__TASK GOAL__:
Give only the number of lines below that contain the word "high".

__Rows from a 3D scene dataset__:
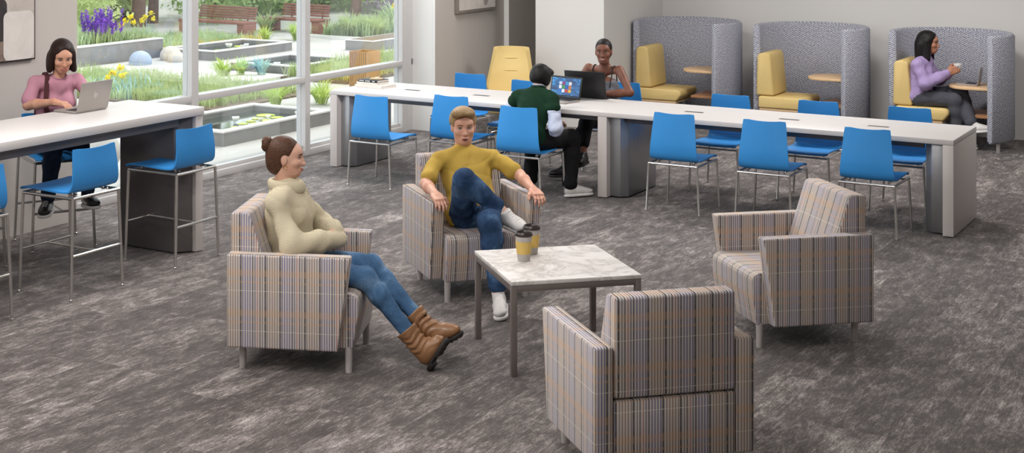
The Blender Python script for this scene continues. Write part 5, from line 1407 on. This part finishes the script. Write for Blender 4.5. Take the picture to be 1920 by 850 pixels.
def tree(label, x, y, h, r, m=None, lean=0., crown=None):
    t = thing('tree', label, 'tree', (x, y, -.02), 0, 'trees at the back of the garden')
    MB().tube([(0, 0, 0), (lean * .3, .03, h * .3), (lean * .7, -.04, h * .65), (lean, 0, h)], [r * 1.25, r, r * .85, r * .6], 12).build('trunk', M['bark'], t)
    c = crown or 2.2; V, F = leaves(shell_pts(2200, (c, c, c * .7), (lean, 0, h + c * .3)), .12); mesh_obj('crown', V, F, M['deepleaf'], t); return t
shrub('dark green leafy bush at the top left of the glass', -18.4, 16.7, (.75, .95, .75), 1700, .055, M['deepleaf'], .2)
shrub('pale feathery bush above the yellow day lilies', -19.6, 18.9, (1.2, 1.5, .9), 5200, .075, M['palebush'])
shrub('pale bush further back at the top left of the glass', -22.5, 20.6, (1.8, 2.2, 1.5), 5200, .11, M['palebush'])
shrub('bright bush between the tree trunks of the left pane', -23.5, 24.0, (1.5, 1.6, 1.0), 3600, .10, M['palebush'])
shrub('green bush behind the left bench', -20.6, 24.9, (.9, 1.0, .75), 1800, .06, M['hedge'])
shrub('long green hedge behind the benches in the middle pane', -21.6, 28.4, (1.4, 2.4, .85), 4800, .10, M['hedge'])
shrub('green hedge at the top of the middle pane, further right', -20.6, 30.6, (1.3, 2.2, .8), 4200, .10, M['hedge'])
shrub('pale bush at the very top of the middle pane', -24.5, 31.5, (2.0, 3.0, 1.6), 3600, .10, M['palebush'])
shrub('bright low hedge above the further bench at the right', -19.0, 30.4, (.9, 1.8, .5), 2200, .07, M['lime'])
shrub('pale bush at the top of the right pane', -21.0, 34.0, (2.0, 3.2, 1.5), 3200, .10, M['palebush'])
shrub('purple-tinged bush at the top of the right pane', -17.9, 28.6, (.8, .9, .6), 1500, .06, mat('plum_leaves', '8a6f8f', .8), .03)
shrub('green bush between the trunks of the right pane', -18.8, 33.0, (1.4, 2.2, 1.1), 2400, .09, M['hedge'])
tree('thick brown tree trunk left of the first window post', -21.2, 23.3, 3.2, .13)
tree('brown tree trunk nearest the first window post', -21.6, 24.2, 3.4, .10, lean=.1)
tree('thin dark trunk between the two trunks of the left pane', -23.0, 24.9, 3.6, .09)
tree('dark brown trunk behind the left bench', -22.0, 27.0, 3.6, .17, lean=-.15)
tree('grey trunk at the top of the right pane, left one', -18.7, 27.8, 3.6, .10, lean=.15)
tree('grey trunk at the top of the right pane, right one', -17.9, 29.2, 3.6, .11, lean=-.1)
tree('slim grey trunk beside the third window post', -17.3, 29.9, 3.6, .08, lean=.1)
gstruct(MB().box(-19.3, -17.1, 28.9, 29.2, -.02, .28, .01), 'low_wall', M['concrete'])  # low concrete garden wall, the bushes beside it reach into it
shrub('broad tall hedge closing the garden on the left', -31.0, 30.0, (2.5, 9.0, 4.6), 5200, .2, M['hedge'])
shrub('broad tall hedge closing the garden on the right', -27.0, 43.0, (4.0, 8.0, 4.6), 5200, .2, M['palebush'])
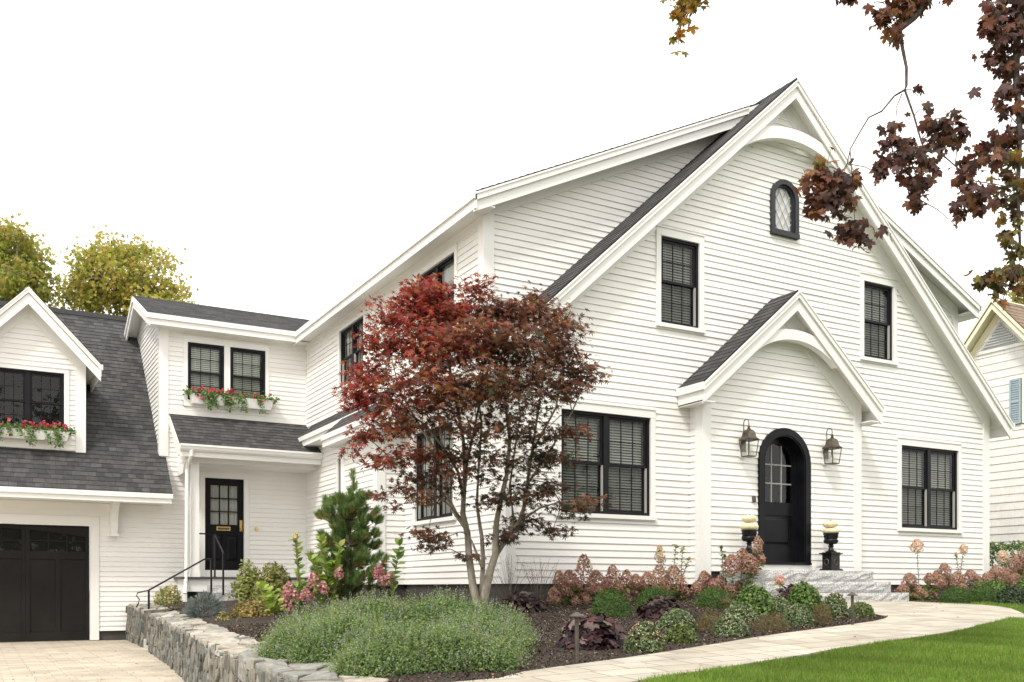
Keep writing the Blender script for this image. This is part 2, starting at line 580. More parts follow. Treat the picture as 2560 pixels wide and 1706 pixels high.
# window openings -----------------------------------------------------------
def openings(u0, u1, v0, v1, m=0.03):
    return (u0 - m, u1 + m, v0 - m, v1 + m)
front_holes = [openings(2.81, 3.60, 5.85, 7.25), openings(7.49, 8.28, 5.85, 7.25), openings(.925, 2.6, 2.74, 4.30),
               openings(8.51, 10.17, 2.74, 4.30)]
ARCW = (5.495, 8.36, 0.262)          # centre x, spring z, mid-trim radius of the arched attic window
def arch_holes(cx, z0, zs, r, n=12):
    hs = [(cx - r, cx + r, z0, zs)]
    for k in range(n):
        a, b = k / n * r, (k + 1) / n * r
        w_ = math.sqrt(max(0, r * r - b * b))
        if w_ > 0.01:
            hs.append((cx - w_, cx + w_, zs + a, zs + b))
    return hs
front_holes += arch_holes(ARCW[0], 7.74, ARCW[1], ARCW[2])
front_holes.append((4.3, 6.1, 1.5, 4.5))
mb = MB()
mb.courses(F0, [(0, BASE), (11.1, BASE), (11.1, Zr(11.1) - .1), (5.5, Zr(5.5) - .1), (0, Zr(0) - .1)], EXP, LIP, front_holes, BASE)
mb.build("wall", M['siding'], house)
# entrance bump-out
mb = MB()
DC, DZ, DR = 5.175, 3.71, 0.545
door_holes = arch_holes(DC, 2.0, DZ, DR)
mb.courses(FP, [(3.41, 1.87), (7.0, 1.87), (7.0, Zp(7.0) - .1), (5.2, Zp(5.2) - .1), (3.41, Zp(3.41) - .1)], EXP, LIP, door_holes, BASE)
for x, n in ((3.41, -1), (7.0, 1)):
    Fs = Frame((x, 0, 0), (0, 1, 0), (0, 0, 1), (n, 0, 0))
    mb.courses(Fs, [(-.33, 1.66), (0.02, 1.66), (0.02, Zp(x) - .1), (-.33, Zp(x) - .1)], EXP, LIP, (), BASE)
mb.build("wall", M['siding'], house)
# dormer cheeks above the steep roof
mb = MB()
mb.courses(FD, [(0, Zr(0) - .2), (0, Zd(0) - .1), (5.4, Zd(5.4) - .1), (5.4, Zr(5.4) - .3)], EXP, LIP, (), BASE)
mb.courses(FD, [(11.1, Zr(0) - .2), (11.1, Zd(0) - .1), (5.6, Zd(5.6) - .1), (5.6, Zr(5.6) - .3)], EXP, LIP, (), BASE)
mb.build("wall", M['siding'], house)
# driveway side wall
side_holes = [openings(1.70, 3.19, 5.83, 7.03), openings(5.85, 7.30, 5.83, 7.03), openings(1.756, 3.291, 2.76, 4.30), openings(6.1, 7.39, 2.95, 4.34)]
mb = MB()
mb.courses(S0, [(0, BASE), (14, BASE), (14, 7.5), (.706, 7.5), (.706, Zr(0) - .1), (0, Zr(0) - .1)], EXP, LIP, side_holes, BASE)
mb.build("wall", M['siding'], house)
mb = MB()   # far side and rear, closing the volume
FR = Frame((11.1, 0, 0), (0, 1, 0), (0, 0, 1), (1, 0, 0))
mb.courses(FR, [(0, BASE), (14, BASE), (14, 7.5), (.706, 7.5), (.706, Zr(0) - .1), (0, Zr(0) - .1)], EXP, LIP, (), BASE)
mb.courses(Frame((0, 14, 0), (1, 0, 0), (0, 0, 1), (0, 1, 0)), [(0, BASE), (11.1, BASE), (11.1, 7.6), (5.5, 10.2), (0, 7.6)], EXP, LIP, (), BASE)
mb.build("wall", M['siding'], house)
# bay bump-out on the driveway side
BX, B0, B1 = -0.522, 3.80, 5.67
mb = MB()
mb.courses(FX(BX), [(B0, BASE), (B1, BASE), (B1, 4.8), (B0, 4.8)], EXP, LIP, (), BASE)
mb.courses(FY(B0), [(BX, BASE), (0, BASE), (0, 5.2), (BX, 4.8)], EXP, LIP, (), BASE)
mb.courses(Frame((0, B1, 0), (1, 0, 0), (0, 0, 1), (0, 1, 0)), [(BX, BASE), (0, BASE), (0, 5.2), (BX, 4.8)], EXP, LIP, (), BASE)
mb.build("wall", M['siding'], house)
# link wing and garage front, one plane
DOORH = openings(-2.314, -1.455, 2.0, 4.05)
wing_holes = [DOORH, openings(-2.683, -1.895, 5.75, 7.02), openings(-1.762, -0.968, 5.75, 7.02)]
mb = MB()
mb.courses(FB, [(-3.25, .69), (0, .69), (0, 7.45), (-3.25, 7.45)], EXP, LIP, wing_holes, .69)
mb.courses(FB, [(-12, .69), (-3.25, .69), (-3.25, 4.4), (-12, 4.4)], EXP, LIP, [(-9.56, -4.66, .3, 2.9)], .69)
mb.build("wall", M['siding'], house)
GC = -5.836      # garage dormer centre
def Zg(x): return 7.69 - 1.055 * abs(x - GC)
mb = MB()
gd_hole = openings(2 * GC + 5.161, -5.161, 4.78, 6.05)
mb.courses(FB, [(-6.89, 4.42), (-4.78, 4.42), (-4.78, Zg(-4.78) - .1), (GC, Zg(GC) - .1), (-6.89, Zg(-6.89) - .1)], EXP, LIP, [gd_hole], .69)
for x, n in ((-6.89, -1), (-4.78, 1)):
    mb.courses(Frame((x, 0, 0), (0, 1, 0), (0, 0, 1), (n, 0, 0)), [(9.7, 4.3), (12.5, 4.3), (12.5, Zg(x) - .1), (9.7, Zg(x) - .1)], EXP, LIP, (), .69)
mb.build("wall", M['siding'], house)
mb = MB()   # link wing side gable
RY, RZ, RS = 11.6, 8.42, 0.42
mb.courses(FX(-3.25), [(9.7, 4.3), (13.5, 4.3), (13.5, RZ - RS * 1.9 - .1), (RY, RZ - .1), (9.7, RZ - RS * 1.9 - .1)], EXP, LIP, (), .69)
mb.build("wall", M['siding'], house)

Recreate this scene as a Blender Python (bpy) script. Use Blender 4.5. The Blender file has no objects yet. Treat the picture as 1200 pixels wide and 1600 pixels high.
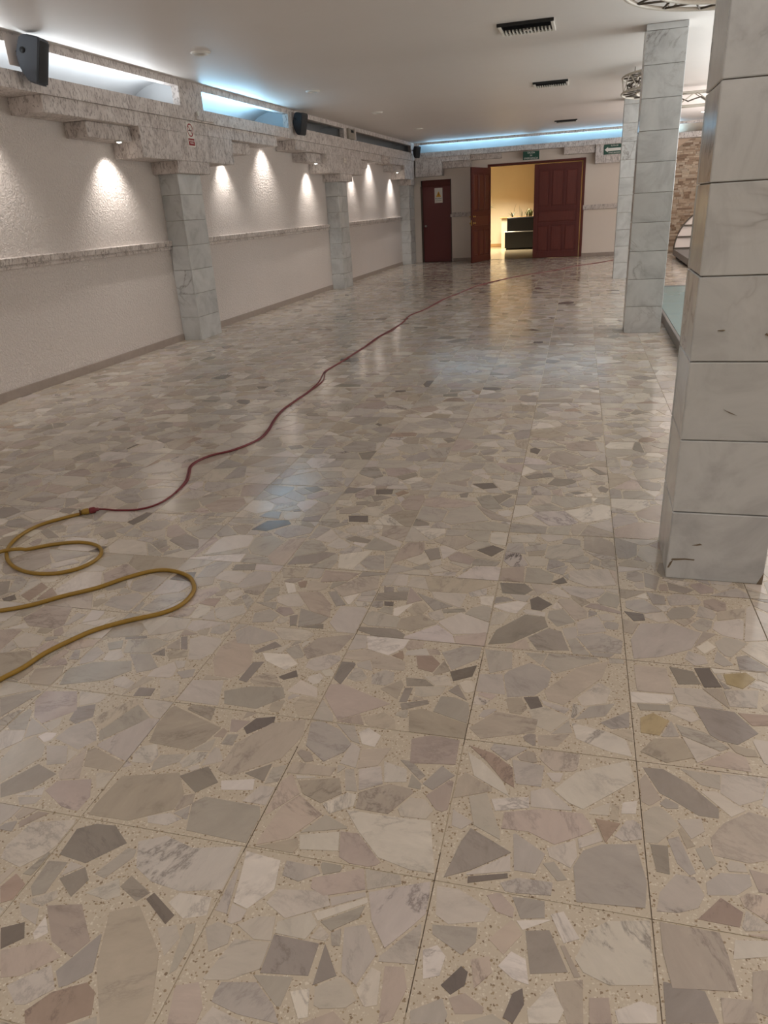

__WRITTEN SOLUTION__:
2